EXERCISE:
Using the data below, output the first line and every line after it up to and including the line containing "14), 'jeans_dark', man, I4)", exactly as written and with nothing added.

GIVEN MATERIAL:
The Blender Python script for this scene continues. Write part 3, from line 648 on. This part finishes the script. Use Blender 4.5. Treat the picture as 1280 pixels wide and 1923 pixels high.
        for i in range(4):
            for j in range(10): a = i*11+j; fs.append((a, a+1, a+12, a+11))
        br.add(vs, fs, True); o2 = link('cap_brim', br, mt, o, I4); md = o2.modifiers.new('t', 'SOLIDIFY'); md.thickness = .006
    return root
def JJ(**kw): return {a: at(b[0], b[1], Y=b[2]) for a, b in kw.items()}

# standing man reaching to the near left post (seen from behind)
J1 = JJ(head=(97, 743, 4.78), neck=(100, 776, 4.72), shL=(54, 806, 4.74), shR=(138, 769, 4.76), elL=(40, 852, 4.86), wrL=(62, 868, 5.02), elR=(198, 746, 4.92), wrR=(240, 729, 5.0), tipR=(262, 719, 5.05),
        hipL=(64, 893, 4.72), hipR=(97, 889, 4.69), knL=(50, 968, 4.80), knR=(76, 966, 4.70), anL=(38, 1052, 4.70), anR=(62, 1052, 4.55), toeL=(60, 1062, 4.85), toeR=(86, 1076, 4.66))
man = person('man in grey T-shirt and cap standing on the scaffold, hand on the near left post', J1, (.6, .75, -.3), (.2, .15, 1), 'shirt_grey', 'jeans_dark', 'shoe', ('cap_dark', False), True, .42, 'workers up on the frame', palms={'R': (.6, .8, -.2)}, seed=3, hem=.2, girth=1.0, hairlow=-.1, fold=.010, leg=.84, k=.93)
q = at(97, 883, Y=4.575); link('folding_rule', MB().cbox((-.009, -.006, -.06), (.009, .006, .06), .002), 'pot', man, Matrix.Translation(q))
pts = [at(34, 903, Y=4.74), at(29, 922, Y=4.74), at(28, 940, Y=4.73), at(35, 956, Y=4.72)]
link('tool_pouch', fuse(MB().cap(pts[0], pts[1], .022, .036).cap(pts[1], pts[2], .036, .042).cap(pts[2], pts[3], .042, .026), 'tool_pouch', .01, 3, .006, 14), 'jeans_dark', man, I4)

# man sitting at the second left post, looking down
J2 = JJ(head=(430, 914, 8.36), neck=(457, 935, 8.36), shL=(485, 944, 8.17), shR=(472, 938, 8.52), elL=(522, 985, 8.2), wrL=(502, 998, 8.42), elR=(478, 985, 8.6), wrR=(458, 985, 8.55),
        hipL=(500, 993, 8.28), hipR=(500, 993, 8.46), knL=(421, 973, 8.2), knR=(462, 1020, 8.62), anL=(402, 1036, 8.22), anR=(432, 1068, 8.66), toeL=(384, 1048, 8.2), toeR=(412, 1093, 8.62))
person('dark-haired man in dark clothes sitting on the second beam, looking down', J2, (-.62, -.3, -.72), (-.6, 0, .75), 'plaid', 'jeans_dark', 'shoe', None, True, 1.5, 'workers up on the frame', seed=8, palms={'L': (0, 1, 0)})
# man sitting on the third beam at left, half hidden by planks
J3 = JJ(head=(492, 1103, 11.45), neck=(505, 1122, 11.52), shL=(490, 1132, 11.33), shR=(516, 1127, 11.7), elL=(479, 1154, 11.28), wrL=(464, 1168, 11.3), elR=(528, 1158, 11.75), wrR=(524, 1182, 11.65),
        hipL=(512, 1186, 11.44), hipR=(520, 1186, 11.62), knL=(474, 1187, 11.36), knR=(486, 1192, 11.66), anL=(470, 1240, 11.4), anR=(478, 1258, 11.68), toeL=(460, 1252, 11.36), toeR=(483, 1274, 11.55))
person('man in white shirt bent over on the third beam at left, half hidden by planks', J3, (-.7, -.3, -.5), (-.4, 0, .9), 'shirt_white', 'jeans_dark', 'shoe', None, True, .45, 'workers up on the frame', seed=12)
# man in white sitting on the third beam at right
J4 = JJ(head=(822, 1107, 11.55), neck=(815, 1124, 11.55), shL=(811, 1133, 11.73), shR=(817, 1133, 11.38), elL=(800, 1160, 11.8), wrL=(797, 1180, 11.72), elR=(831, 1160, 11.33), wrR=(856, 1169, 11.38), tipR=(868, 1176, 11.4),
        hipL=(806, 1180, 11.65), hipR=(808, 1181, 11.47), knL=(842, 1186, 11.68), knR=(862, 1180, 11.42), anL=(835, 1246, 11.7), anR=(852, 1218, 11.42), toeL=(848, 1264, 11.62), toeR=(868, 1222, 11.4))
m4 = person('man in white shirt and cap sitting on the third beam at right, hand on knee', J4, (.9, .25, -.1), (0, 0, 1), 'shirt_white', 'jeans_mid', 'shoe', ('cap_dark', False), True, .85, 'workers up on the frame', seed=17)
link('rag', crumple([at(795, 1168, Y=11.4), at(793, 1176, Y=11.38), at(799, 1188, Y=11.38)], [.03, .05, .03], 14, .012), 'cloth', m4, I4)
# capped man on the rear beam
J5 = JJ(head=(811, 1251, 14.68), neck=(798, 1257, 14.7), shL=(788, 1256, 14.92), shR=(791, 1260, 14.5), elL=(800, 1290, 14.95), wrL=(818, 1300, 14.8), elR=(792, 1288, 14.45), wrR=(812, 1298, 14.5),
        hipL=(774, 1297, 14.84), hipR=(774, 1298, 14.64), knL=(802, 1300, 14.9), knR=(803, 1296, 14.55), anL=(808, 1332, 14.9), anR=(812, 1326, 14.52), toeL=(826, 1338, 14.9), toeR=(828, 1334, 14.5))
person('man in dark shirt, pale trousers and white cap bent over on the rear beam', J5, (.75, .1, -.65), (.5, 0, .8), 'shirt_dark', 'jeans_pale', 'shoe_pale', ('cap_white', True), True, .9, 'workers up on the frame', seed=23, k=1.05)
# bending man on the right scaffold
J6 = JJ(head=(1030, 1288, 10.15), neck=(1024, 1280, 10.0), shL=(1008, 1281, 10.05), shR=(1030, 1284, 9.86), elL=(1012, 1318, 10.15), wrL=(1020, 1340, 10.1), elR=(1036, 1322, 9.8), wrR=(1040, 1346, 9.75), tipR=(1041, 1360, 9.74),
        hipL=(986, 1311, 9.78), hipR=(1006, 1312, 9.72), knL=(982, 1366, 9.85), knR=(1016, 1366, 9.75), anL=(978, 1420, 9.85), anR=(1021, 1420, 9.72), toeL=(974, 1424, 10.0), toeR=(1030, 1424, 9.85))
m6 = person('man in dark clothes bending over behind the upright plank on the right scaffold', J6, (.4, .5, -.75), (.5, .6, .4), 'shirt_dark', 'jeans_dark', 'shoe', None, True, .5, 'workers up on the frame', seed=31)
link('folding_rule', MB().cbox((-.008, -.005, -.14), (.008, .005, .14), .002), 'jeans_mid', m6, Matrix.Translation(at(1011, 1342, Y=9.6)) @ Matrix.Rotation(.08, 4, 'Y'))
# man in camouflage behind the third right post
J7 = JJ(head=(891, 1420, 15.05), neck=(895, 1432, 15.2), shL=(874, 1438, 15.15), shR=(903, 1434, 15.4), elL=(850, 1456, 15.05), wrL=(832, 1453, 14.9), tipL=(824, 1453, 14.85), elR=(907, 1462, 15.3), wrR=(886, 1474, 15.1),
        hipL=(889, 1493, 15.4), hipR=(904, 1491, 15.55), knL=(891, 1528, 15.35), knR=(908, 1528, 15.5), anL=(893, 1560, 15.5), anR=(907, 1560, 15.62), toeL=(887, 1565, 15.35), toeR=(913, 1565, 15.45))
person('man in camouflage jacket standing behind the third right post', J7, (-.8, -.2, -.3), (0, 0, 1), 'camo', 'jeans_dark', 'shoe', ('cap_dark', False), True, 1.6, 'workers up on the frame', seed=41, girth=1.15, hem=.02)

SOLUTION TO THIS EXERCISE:
The Blender Python script for this scene continues. Write part 3, from line 648 on. This part finishes the script. Use Blender 4.5. Treat the picture as 1280 pixels wide and 1923 pixels high.
        for i in range(4):
            for j in range(10): a = i*11+j; fs.append((a, a+1, a+12, a+11))
        br.add(vs, fs, True); o2 = link('cap_brim', br, mt, o, I4); md = o2.modifiers.new('t', 'SOLIDIFY'); md.thickness = .006
    return root
def JJ(**kw): return {a: at(b[0], b[1], Y=b[2]) for a, b in kw.items()}

# standing man reaching to the near left post (seen from behind)
J1 = JJ(head=(97, 743, 4.78), neck=(100, 776, 4.72), shL=(54, 806, 4.74), shR=(138, 769, 4.76), elL=(40, 852, 4.86), wrL=(62, 868, 5.02), elR=(198, 746, 4.92), wrR=(240, 729, 5.0), tipR=(262, 719, 5.05),
        hipL=(64, 893, 4.72), hipR=(97, 889, 4.69), knL=(50, 968, 4.80), knR=(76, 966, 4.70), anL=(38, 1052, 4.70), anR=(62, 1052, 4.55), toeL=(60, 1062, 4.85), toeR=(86, 1076, 4.66))
man = person('man in grey T-shirt and cap standing on the scaffold, hand on the near left post', J1, (.6, .75, -.3), (.2, .15, 1), 'shirt_grey', 'jeans_dark', 'shoe', ('cap_dark', False), True, .42, 'workers up on the frame', palms={'R': (.6, .8, -.2)}, seed=3, hem=.2, girth=1.0, hairlow=-.1, fold=.010, leg=.84, k=.93)
q = at(97, 883, Y=4.575); link('folding_rule', MB().cbox((-.009, -.006, -.06), (.009, .006, .06), .002), 'pot', man, Matrix.Translation(q))
pts = [at(34, 903, Y=4.74), at(29, 922, Y=4.74), at(28, 940, Y=4.73), at(35, 956, Y=4.72)]
link('tool_pouch', fuse(MB().cap(pts[0], pts[1], .022, .036).cap(pts[1], pts[2], .036, .042).cap(pts[2], pts[3], .042, .026), 'tool_pouch', .01, 3, .006, 14), 'jeans_dark', man, I4)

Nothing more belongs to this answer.